Jacques Gautrand : En termes de facilité d’entreprendre, une étude plus récente du baromètre Ernst & Young datant de 2013 a montré qu’aujourd'hui en France, il est facile de créer. C’est vrai, il y a un certain nombres d’obstacles administratifs qui ont été levés, dû aux décisions des gouvernements successifs, de droite et de gauche. Mais la vraie difficulté d’une entreprise n’est pas de créer, mais de durer. La vraie difficulté est de garder une entreprise pérenne, qui trouve des clients, des financements, des partenaires, qui se développe. En revanche, il est vrai qu’on cultive en France une tradition de sécurité et d’aversion au risque. Cette aversion au risque est plus forte par rapport aux autres pays européens ou aux pays anglo-saxons. L’esprit d’entreprendre, la prise de risque et l’envie d’aller de l’avant est plus développée dans des pays comme l’Australie ou les États-Unis.
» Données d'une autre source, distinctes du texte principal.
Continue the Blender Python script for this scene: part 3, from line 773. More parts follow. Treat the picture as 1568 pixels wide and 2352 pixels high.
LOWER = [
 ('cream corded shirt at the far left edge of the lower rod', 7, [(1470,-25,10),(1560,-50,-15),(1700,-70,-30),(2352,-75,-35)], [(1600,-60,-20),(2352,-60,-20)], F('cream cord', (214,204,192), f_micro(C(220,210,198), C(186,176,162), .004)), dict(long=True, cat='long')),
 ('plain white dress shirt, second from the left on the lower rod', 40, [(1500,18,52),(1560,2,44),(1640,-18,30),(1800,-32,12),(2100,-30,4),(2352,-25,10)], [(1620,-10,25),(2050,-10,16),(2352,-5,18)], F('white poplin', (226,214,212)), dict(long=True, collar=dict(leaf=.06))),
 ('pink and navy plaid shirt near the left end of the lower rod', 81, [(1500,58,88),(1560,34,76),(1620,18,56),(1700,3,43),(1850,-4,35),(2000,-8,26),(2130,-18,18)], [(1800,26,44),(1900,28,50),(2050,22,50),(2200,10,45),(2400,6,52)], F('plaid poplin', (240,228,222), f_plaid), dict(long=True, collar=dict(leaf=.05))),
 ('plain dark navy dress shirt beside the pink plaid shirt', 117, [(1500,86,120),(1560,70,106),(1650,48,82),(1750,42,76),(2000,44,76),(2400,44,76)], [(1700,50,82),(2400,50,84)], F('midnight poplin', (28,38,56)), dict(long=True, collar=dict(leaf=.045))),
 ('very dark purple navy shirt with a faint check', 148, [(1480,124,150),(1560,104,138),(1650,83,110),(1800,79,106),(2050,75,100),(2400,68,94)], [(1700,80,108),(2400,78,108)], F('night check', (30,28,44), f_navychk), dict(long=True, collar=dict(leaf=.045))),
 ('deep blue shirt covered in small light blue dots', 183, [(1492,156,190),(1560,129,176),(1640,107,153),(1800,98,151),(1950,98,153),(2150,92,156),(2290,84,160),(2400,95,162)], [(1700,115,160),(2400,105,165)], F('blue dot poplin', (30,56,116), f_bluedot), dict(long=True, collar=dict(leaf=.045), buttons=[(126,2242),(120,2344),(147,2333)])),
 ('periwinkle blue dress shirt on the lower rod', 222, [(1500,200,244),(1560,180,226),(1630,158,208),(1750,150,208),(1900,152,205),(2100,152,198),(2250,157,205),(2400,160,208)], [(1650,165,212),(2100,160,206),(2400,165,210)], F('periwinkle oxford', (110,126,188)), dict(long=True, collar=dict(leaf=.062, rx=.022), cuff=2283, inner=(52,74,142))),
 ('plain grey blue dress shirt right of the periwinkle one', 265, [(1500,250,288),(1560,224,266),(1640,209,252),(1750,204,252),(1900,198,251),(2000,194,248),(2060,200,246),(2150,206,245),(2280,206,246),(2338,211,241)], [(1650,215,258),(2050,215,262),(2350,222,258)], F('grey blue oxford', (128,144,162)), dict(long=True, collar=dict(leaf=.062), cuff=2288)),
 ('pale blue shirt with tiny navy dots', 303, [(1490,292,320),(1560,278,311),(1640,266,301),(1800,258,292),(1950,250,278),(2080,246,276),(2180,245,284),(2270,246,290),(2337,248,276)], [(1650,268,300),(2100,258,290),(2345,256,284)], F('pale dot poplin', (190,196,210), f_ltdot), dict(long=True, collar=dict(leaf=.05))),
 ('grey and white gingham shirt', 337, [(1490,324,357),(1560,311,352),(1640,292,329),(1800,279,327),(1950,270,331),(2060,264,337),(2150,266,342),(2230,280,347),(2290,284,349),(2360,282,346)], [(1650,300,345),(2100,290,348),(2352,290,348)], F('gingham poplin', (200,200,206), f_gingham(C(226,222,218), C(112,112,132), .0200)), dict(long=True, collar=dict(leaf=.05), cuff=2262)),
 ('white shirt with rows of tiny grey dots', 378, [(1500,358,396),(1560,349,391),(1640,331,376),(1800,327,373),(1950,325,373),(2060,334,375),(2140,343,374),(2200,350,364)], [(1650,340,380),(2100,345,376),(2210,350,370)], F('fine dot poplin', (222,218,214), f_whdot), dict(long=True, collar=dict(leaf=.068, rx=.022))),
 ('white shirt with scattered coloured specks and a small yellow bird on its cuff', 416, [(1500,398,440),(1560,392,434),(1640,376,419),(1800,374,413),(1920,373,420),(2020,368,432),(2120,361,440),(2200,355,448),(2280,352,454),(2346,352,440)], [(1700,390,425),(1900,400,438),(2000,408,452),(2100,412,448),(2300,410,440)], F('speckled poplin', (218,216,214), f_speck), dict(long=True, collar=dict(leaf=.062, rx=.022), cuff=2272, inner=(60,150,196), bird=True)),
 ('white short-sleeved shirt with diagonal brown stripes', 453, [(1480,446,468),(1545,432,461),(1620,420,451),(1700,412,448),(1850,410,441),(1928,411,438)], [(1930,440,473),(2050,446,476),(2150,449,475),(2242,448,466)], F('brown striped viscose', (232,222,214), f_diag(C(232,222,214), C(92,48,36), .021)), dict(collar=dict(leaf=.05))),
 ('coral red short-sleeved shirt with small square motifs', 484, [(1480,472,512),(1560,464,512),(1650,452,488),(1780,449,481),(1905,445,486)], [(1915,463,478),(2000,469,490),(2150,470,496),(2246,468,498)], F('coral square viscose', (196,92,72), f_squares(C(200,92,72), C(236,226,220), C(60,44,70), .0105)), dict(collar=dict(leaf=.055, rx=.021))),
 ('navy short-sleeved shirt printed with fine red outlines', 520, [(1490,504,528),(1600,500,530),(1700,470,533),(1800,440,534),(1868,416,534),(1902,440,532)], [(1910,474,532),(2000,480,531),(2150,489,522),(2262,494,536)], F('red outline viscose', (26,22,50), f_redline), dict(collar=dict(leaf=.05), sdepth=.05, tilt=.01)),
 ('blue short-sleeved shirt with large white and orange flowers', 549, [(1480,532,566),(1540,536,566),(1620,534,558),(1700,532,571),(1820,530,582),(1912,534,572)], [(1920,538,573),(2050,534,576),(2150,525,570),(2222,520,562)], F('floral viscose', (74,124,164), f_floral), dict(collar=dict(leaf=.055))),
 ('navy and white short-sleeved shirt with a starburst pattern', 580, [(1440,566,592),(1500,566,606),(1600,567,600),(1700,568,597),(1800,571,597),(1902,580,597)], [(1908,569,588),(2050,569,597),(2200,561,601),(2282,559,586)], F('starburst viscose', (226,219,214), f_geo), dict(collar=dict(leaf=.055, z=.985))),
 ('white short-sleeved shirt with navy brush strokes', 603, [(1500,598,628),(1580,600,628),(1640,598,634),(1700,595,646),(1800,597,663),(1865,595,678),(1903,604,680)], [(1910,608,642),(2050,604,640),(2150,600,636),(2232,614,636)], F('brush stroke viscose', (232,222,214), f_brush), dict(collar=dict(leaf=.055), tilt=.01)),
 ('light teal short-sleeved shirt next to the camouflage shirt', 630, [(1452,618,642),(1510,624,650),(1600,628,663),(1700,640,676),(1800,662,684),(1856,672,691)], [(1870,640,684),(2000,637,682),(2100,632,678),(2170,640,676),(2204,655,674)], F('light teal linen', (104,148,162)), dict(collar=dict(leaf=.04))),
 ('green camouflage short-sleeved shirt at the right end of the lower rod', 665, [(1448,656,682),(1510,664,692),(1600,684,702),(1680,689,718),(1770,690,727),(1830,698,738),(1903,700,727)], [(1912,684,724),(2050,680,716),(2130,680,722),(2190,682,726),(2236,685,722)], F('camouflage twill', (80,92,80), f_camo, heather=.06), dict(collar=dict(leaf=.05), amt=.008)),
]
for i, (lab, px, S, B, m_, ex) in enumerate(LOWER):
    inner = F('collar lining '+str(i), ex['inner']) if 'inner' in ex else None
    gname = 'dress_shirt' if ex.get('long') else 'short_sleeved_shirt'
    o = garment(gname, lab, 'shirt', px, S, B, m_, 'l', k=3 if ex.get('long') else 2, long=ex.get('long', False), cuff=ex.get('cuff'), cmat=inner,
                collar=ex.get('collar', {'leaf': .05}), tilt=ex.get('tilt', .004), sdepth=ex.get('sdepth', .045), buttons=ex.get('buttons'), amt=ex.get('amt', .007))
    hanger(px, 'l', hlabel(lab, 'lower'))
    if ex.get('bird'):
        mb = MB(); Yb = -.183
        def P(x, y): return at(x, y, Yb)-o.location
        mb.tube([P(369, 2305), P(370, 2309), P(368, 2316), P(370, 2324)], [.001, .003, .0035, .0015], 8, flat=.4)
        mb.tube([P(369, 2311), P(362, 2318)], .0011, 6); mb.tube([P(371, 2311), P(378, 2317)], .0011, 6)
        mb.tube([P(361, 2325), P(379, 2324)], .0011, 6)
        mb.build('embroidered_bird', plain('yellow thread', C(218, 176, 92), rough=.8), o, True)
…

Pour près de 70 % des personnes interrogées, si les Français faisaient preuve de plus  d’esprit d’entreprise, quelle que soit leur fonction dans la société, cela aurait un effet positif sur la situation de la France. Comment procéder pour inciter les Français à l'entrepreneuriat ? Les effets sur l'économie française peuvent-ils être tangibles ?

Leonidas Kalogeropoulos : L’esprit d’entreprise, ce n’est pas seulement devenir entrepreneur. L’esprit d’entreprise, c’est préférer s’investir dans son travail et vouloir s’y s’épanouir, plutôt que calculer ses RTT ; c’est prendre un emploi, quitte à en changer rapidement si on ne s’y sent pas bien, plutôt que de rester des mois au chômage parce qu’on y a droit et que l’on attend le poste idéal.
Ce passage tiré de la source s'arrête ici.